25 octubre 2013

El cisma de Occidente (I)

Francisco Javier Bernad Morales

El retorno del papado a Roma fue seguido de inmediato por una crisis gravísima a la que hemos dado el nombre de cisma de Occidente, y durante la cual llegaron a disputarse hasta tres pontífices la cátedra de San Pedro.

Ya vimos en al artículo dedicado al papado de Aviñón que la elección de Bartolomé Prignano (abril de 1378), quien tomó el nombre de Urbano VI se había desarrollado en un ambiente de violencia, en el que el pueblo llegó a ocupar la planta inferior del palacio donde se celebraba el cónclave. El nuevo papa, el último en ser elegido sin pertenecer al colegio cardenalicio, era napolitano, lo que no desagradaba a los habitantes de Roma, quienes en ningún modo estaban dispuestos a admitir a un francés, y además gozaba de fama por la santidad de sus costumbres. Sin embargo, era una persona irritable que pronto se enemistó con los cardenales, a quienes reprochaba de manera agria y hasta ofensiva el lujo en que vivían. Trató también de manera desconsiderada al embajador de Nápoles, ya que a su juicio aquel reino estaba mal gobernado, pues tenía a su frente una mujer.

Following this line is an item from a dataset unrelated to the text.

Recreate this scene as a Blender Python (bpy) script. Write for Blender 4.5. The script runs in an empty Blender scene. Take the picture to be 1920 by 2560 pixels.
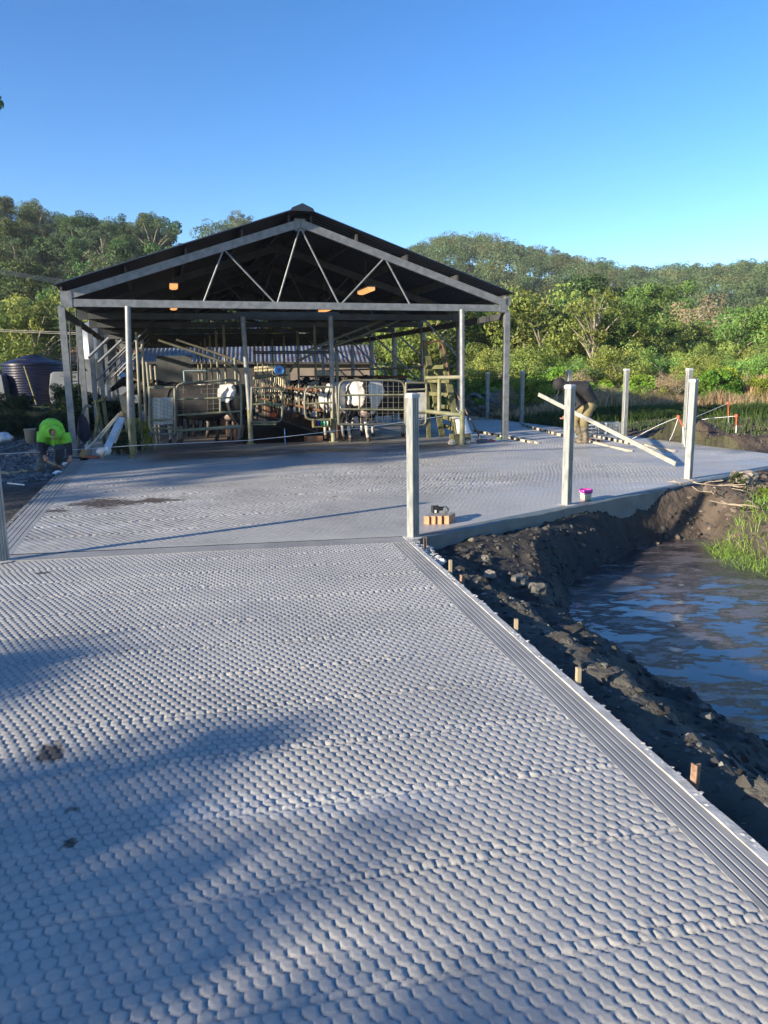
import bpy, bmesh, math, random
import numpy as np
from mathutils import Vector, Matrix
from math import radians, sin, cos, pi, atan, tan, atan2

SC = bpy.context.scene
COL = SC.collection
rng = np.random.default_rng(7)
random.seed(7)

# ------------------------------------------------------------------ camera, sky, sun, exposure
FPX, CXP, CYP, CH = 1880.0, 960.0, 1280.0, 1.6
PITCH = atan(347 / FPX); ROLL = radians(-0.75)
Fv = np.array([0, cos(PITCH), -sin(PITCH)])
_R0 = np.array([1.0, 0, 0]); _U0 = np.array([0, sin(PITCH), cos(PITCH)])
Rv = _R0 * cos(ROLL) + _U0 * sin(ROLL)
Uv = -_R0 * sin(ROLL) + _U0 * cos(ROLL)
CAM = np.array([0, 0, CH])
cd = bpy.data.cameras.new("camera"); cam = bpy.data.objects.new("camera", cd); COL.objects.link(cam)
cd.sensor_fit = 'HORIZONTAL'; cd.sensor_width = 36; cd.lens = FPX / 1920 * 36
cd.clip_start = 0.05; cd.clip_end = 3000
cam.matrix_world = Matrix([[Rv[0], Uv[0], -Fv[0], 0], [Rv[1], Uv[1], -Fv[1], 0], [Rv[2], Uv[2], -Fv[2], CH], [0, 0, 0, 1]])
SC.camera = cam
SC.render.resolution_x = 768; SC.render.resolution_y = 1024

SUN_EL = radians(16.5)
sun_h = np.array([-4.21, -2.96]); sun_h /= np.linalg.norm(sun_h)      # horizontal direction towards the sun
SUN = np.array([sun_h[0] * cos(SUN_EL), sun_h[1] * cos(SUN_EL), sin(SUN_EL)])
w = bpy.data.worlds.new("World"); SC.world = w; w.use_nodes = True
nt = w.node_tree
sky = nt.nodes.new('ShaderNodeTexSky'); sky.sky_type = 'NISHITA'; sky.sun_disc = False
sky.sun_elevation = SUN_EL; sky.sun_rotation = atan2(sun_h[0], sun_h[1])
sky.air_density = 1.0; sky.dust_density = 0.15; sky.ozone_density = 2.5; sky.altitude = 100
bg = nt.nodes['Background']; bg.inputs[1].default_value = 0.075
gm = nt.nodes.new('ShaderNodeGamma'); gm.inputs[1].default_value = 1.27; hs_ = nt.nodes.new('ShaderNodeHueSaturation'); hs_.inputs['Saturation'].default_value = 1.18
nt.links.new(sky.outputs[0], gm.inputs[0]); nt.links.new(gm.outputs[0], hs_.inputs['Color']); tn = nt.nodes.new('ShaderNodeMix'); tn.data_type = 'RGBA'; tn.blend_type = 'MULTIPLY'; tn.inputs[0].default_value = 1; tn.inputs[7].default_value = (.96, .92, 1.01, 1); nt.links.new(hs_.outputs[0], tn.inputs[6]); nt.links.new(tn.outputs[2], bg.inputs[0])
sl = bpy.data.lights.new("sun", 'SUN'); sl.energy = 5.0; sl.angle = radians(0.6); sl.color = (1.0, 0.86, 0.66)
so = bpy.data.objects.new("sun", sl); COL.objects.link(so)
so.rotation_euler = Vector(SUN).to_track_quat('Z', 'Y').to_euler(); so.location = (-30, -20, 20)
SC.view_settings.view_transform = 'Standard'; SC.view_settings.look = 'None'
SC.view_settings.exposure = 1.25; SC.view_settings.gamma = 1.0
SC.cycles.max_bounces = 6; SC.cycles.diffuse_bounces = 3; SC.cycles.transparent_max_bounces = 8

# ------------------------------------------------------------------ photograph pixel -> place
def ray(x, y): return Fv + Rv * (x - CXP) / FPX - Uv * (y - CYP) / FPX
def G(x, y, z=0.0):
    d = ray(x, y); return CAM + d * ((z - CH) / d[2])
def D(x, y, Y):                        # the point seen at (x, y) that lies Y metres in front
    d = ray(x, y); return CAM + d * (Y / d[1])
O = G(187, 1150); UV_u = G(1262, 1105) - O; W = np.linalg.norm(UV_u); UV_u /= W
UV_v = np.array([-UV_u[1], UV_u[0], 0.0])
def S(a, b, z=0.0): return O + UV_u * a + UV_v * b + np.array([0, 0, z])
def SP(x, y, v):                       # the point seen at (x, y) on the shed's cross plane v
    d = ray(x, y); return CAM + d * (((O - CAM) @ UV_v + v) / (d @ UV_v))
def uvof(x, y): return (x - O[0]) * UV_u[0] + (y - O[1]) * UV_u[1], (x - O[0]) * UV_v[0] + (y - O[1]) * UV_v[1]
SHROT = atan2(UV_u[1], UV_u[0])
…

Pretextando el calor, los cardenales abandonaron Roma a principios del verano y, tras reunirse primero en Anagni y luego en Fondi, exigieron a Urbano VI que renunciara, aduciendo que su elección quedaba invalidada por las circunstancias en que se había producido. Ante la negativa de este, lo depusieron y eligieron en su lugar a Roberto de Ginebra, considerado antipapa, que adoptó el nombre de Clemente VII (20 de septiembre de 1378).

Clemente VII armó inmediatamente un ejército que marchó sobre Roma, donde sus partidarios ocupaban el castillo de Sant’Angelo, pero las armas favorecieron a Urbano, quien alcanzó dos importantes victorias en febrero y abril de 1379, que obligaron a su rival a abandonar Italia y establecerse en Aviñón. La obediencia de la cristiandad quedó dividida entre los dos pontífices. Francia, Escocia y Castilla apoyaron desde el principio a Clemente, en tanto que Inglaterra, Polonia, Hungría y los países escandinavos se mantenían fieles a Urbano. Aragón esperó a 1390 para alinearse con Clemente, mientras que Portugal y Nápoles cambiaron de bando en varias ocasiones, al igual que la mayoría de las ciudades italianas.

En los años siguientes ambas partes persiguieron el sometimiento del adversario por medio de las armas en lo que se ha dado en llamar via facti para recuperar la unidad. Urbano llegó incluso a otorgar el título de cruzados a quienes luchaban a su lado. Aunque también hubo combates en Flandes y en Castilla, Italia fue el principal teatro de operaciones. Allí Urbano apoyó a Carlos de Durazzo contra la reina Juana de Anjou en la lucha por el trono de Nápoles, aunque pronto se enemistó con él. Cuando en  1389 murió el papa de Roma, los cardenales que él había creado desaprovecharon la oportunidad de terminar con el cisma y eligieron a Bonifacio IX. Otro tanto ocurrió con el papado de Aviñón, pues al fallecimiento de Clemente, sus cardenales nombraron al aragonés Pedro Martínez de Luna, Benedicto XIII.